═══ Data ═══

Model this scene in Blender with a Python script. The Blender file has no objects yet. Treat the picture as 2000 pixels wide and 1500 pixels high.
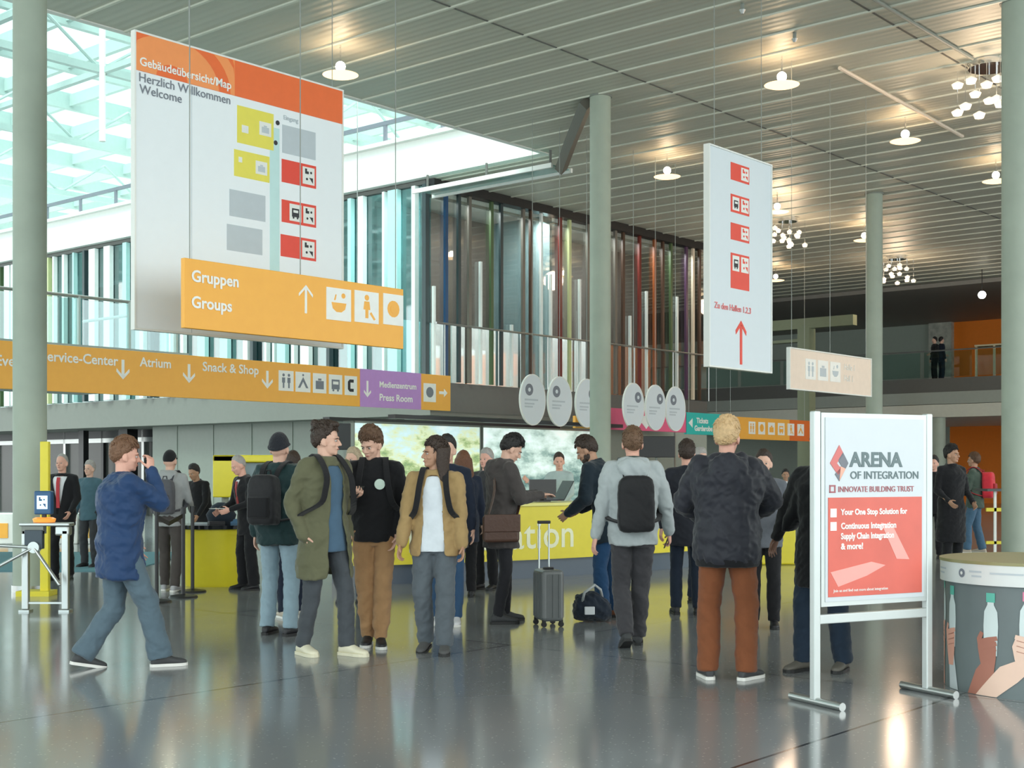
import bpy, bmesh, math, random
import numpy as np
from mathutils import Vector, Matrix, noise
random.seed(7)
SC = bpy.context.scene
COL = SC.collection
V = Vector
PI = math.pi
F = 2600.0        # focal length in pixels of the 2000 px wide frame
EYE = 1.48
HOR = 920.0
# ---------------- camera ----------------
cam_d = bpy.data.cameras.new('camera')
cam = bpy.data.objects.new('camera', cam_d)
COL.objects.link(cam)
cam.location = (0, 0, EYE)
cam.rotation_euler = (PI / 2, 0, 0)
cam_d.sensor_width = 36
cam_d.lens = 36 * F / 2000
cam_d.shift_y = (HOR - 750) / 2000
cam_d.clip_end = 500
SC.camera = cam
# ---------------- colour management ----------------
vs = SC.view_settings
vs.view_transform = 'Standard'
vs.look = 'None'
vs.gamma = 1
vs.exposure = 1.35
vs.use_curve_mapping = False
SC.cycles.max_bounces = 8
SC.cycles.transparent_max_bounces = 12
# ---------------- world: bright overcast sky ----------------
w = bpy.data.worlds.new('sky')
SC.world = w
w.use_nodes = True
nt = w.node_tree
bg = nt.nodes['Background']
tc = nt.nodes.new('ShaderNodeTexCoord')
ns = nt.nodes.new('ShaderNodeTexNoise')
ns.inputs['Scale'].default_value = 2.2
ns.inputs['Detail'].default_value = 5
cr = nt.nodes.new('ShaderNodeValToRGB')
cr.color_ramp.elements[0].position = .38
cr.color_ramp.elements[0].color = (0.74, 0.93, .96, 1)
cr.color_ramp.elements[1].position = .62
cr.color_ramp.elements[1].color = (1, 1, .97, 1)
nt.links.new(tc.outputs['Generated'], ns.inputs['Vector'])
nt.links.new(ns.outputs['Fac'], cr.inputs['Fac'])
nt.links.new(cr.outputs['Color'], bg.inputs['Color'])
bg.inputs['Strength'].default_value = 1.25
# soft daylight through the atrium roof
sun = bpy.data.lights.new('sun', 'SUN')
sun.energy = 1.6
sun.angle = math.radians(20)
sun.color = (1, .97, .9)
so = bpy.data.objects.new('sun', sun)
COL.objects.link(so)
so.rotation_euler = (math.radians(32), math.radians(-30), math.radians(20))

# ---------------- building axes ----------------
ANG = math.atan2(.759, .651)
U1 = V((.651, .759, 0))
U2 = V((-.759, .651, 0))
L0 = V((-5.94, 16.4, 0))


def PQ(p, q, z=0):
    v = L0 + U1 * p + U2 * q
    v.z = z
    return v


def at(px, d, z=0):
    return V(((px - 1000) * d / F, d, z))


# ---------------- materials ----------------
MATS = {}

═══

What is expected: Make an exact reproduction of the listing above, without any pictures.

The solution:
Model this scene in Blender with a Python script. The Blender file has no objects yet. Treat the picture as 2000 pixels wide and 1500 pixels high.
import bpy, bmesh, math, random
import numpy as np
from mathutils import Vector, Matrix, noise
random.seed(7)
SC = bpy.context.scene
COL = SC.collection
V = Vector
PI = math.pi
F = 2600.0        # focal length in pixels of the 2000 px wide frame
EYE = 1.48
HOR = 920.0
# ---------------- camera ----------------
cam_d = bpy.data.cameras.new('camera')
cam = bpy.data.objects.new('camera', cam_d)
COL.objects.link(cam)
cam.location = (0, 0, EYE)
cam.rotation_euler = (PI / 2, 0, 0)
cam_d.sensor_width = 36
cam_d.lens = 36 * F / 2000
cam_d.shift_y = (HOR - 750) / 2000
cam_d.clip_end = 500
SC.camera = cam
# ---------------- colour management ----------------
vs = SC.view_settings
vs.view_transform = 'Standard'
vs.look = 'None'
vs.gamma = 1
vs.exposure = 1.35
vs.use_curve_mapping = False
SC.cycles.max_bounces = 8
SC.cycles.transparent_max_bounces = 12
# ---------------- world: bright overcast sky ----------------
w = bpy.data.worlds.new('sky')
SC.world = w
w.use_nodes = True
nt = w.node_tree
bg = nt.nodes['Background']
tc = nt.nodes.new('ShaderNodeTexCoord')
ns = nt.nodes.new('ShaderNodeTexNoise')
ns.inputs['Scale'].default_value = 2.2
ns.inputs['Detail'].default_value = 5
cr = nt.nodes.new('ShaderNodeValToRGB')
cr.color_ramp.elements[0].position = .38
cr.color_ramp.elements[0].color = (0.74, 0.93, .96, 1)
cr.color_ramp.elements[1].position = .62
cr.color_ramp.elements[1].color = (1, 1, .97, 1)
nt.links.new(tc.outputs['Generated'], ns.inputs['Vector'])
nt.links.new(ns.outputs['Fac'], cr.inputs['Fac'])
nt.links.new(cr.outputs['Color'], bg.inputs['Color'])
bg.inputs['Strength'].default_value = 1.25
# soft daylight through the atrium roof
sun = bpy.data.lights.new('sun', 'SUN')
sun.energy = 1.6
sun.angle = math.radians(20)
sun.color = (1, .97, .9)
so = bpy.data.objects.new('sun', sun)
COL.objects.link(so)
so.rotation_euler = (math.radians(32), math.radians(-30), math.radians(20))

# ---------------- building axes ----------------
ANG = math.atan2(.759, .651)
U1 = V((.651, .759, 0))
U2 = V((-.759, .651, 0))
L0 = V((-5.94, 16.4, 0))


def PQ(p, q, z=0):
    v = L0 + U1 * p + U2 * q
    v.z = z
    return v


def at(px, d, z=0):
    return V(((px - 1000) * d / F, d, z))


# ---------------- materials ----------------
MATS = {}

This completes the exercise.